REQUIREMENTS: Pick every line with "True" from the material below.

* start RAW DATA *

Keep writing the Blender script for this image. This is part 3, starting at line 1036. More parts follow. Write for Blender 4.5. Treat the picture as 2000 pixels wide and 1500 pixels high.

* end RAW DATA *
* start RAW DATA *

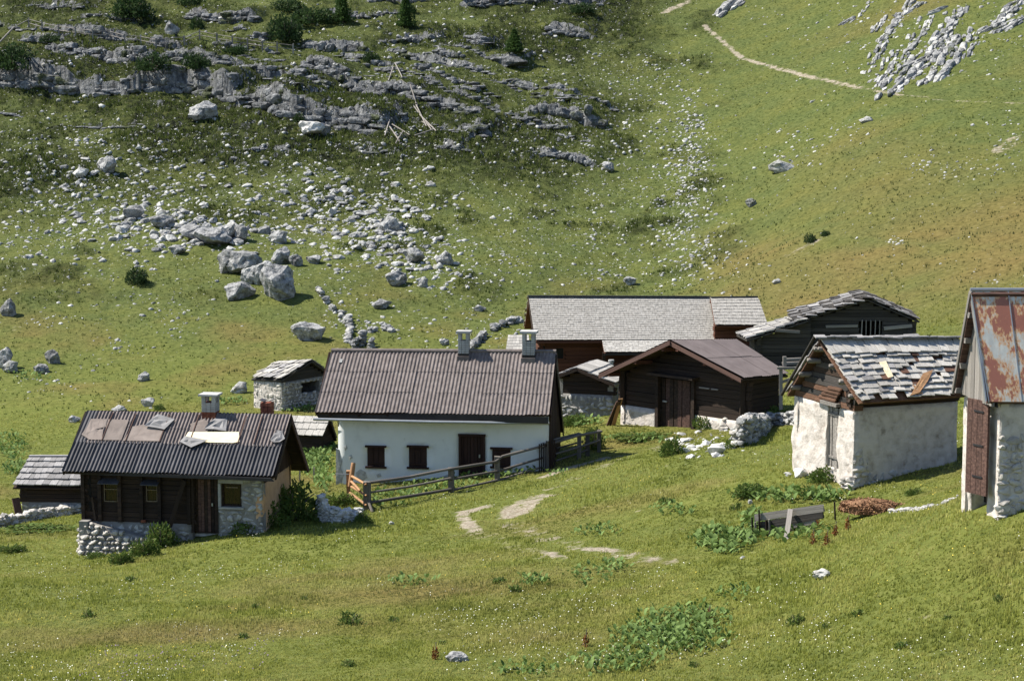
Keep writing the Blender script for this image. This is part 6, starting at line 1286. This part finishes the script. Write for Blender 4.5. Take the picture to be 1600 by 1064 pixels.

* end RAW DATA *
* start RAW DATA *

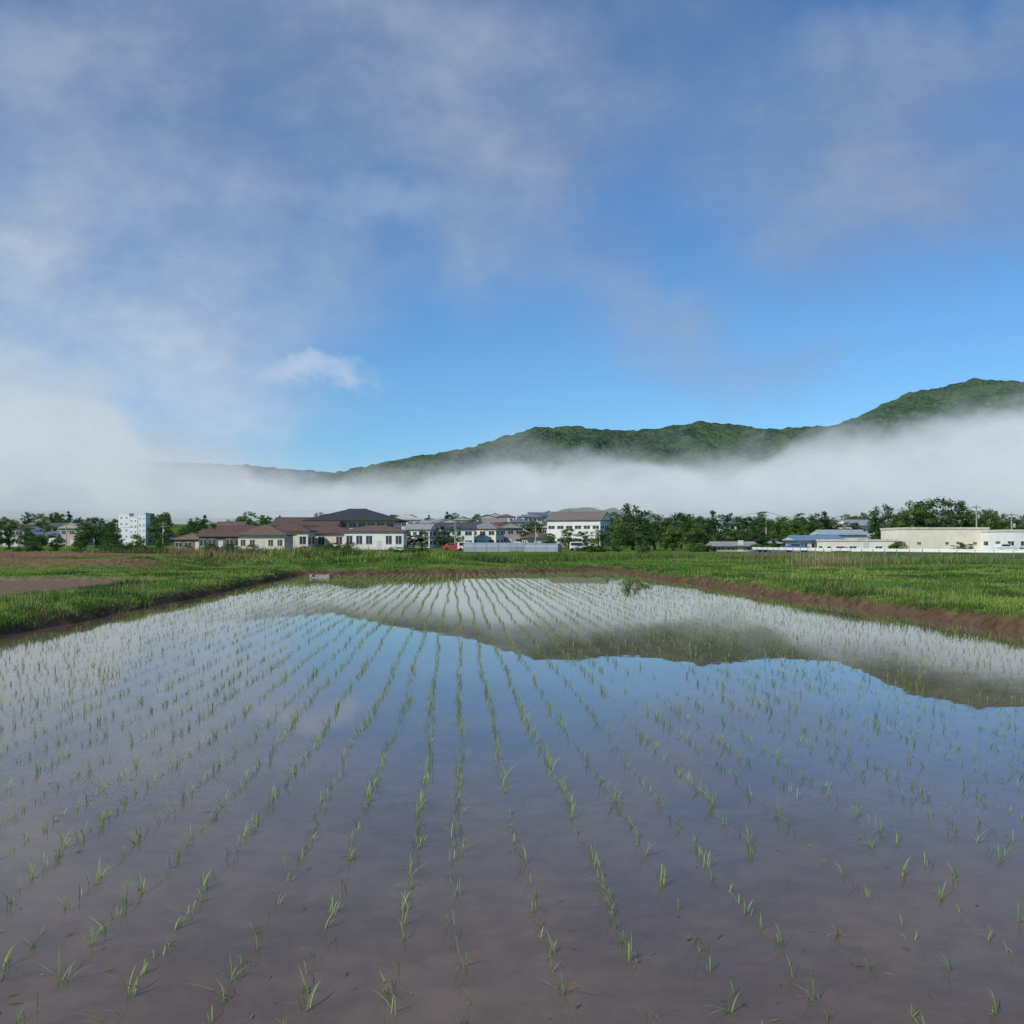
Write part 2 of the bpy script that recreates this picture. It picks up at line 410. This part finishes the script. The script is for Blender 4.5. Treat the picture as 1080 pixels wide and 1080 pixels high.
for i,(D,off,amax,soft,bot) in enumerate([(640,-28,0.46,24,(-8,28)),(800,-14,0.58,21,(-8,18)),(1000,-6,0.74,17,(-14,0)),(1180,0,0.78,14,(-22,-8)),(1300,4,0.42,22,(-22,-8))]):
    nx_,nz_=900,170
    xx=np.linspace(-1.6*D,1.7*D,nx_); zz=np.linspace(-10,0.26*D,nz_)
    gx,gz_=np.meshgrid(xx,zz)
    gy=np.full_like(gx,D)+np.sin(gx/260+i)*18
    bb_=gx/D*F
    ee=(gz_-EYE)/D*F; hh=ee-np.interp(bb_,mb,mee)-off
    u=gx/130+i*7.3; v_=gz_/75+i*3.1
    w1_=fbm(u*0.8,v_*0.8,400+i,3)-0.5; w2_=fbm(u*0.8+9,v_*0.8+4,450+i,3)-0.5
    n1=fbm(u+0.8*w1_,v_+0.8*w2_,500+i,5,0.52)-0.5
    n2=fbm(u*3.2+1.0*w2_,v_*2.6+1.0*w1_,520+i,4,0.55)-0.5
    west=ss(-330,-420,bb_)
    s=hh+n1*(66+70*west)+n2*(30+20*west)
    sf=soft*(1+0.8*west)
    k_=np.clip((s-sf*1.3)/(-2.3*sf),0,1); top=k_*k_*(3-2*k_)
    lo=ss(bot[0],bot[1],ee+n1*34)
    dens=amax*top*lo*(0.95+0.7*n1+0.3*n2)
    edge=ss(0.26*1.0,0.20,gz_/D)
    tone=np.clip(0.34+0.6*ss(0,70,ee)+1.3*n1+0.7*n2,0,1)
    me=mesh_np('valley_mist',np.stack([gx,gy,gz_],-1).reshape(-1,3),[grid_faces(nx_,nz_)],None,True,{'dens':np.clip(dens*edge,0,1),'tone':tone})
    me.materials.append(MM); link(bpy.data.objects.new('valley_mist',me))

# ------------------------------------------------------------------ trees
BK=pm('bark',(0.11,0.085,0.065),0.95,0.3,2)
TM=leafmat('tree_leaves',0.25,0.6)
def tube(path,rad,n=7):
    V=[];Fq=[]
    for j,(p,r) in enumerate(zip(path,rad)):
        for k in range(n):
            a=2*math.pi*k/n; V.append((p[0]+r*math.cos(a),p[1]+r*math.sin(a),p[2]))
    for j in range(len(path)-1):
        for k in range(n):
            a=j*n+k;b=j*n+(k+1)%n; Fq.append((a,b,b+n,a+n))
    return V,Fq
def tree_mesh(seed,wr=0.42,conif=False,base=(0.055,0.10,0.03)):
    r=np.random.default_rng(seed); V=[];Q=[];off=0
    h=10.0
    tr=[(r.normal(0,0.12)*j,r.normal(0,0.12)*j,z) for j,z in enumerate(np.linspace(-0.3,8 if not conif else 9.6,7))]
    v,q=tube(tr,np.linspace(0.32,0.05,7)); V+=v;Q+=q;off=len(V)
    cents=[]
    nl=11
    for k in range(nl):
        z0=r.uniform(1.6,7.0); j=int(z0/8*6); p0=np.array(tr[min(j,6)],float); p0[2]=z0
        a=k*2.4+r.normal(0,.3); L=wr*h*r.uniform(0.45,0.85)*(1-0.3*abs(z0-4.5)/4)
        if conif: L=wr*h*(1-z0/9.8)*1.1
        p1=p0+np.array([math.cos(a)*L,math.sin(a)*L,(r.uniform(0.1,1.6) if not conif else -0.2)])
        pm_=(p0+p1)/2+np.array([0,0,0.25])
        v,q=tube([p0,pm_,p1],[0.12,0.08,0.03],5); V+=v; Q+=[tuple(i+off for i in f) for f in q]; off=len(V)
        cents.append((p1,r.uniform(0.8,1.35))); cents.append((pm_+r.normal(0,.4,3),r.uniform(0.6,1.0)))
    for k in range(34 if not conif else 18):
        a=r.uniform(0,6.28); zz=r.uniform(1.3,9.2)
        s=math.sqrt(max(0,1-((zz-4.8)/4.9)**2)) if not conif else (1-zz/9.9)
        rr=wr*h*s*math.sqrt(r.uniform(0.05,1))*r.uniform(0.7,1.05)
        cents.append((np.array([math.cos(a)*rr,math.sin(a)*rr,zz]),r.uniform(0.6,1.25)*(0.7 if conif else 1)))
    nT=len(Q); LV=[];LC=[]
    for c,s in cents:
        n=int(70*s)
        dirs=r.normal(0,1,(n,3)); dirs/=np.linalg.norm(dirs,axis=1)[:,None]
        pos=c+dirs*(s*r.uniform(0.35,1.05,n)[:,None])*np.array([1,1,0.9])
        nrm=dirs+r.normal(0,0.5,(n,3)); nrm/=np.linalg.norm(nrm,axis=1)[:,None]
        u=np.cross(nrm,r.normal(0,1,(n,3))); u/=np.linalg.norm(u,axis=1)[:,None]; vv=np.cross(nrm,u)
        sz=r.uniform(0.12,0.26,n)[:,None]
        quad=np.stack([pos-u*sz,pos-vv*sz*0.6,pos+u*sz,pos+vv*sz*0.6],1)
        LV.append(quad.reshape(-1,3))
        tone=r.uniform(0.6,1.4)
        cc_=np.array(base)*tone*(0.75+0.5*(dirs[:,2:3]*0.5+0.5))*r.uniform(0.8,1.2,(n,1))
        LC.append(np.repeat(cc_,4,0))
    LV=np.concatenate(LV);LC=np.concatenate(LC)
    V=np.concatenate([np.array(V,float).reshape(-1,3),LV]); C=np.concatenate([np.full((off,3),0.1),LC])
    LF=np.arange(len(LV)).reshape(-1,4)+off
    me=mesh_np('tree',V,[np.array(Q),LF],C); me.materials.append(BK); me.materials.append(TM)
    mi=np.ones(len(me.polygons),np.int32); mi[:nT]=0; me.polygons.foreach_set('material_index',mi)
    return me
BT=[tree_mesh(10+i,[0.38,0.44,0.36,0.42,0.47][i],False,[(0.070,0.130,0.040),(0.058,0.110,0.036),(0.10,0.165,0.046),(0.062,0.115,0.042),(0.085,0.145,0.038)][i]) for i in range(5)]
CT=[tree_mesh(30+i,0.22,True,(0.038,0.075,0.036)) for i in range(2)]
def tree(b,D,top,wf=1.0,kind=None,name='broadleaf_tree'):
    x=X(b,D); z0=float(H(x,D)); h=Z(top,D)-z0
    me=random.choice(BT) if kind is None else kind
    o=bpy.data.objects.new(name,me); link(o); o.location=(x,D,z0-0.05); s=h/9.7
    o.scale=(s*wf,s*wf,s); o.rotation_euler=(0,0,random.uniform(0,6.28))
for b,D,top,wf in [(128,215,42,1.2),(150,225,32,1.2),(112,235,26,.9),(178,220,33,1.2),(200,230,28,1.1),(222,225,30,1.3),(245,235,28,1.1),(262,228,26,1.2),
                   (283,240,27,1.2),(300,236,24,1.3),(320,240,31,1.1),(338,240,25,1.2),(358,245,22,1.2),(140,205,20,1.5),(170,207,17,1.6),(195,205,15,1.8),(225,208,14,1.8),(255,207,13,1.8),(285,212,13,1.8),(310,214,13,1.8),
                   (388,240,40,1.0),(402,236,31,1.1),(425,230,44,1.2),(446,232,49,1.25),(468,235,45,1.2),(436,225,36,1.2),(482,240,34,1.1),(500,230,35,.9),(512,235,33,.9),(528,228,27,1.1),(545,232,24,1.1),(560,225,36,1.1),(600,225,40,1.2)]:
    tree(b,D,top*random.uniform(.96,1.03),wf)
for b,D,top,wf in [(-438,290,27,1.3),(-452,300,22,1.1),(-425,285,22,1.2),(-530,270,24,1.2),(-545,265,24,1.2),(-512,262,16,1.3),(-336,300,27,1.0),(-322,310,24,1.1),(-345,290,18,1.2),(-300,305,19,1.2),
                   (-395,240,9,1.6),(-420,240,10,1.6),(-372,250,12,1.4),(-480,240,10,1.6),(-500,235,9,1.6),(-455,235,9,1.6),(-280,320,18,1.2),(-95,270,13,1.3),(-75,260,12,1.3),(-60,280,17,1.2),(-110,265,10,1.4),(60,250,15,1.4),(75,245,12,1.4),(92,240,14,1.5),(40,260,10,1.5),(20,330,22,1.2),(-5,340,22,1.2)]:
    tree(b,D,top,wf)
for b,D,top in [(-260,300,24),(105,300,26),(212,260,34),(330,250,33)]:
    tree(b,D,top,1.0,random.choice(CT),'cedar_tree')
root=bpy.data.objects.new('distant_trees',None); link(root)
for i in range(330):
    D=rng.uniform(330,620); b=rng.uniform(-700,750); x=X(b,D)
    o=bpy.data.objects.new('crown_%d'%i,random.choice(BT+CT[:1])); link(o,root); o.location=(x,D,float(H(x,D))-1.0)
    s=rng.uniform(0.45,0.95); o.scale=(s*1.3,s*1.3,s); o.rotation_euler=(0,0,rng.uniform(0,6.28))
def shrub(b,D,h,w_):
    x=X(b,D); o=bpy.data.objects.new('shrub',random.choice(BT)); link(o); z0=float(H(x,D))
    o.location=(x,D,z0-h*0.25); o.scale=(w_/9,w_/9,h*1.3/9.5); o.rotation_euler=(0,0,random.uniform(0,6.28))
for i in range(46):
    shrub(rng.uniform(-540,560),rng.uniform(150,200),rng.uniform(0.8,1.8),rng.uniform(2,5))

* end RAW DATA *

RESULT:
    me=mesh_np('valley_mist',np.stack([gx,gy,gz_],-1).reshape(-1,3),[grid_faces(nx_,nz_)],None,True,{'dens':np.clip(dens*edge,0,1),'tone':tone})
CT=[tree_mesh(30+i,0.22,True,(0.038,0.075,0.036)) for i in range(2)]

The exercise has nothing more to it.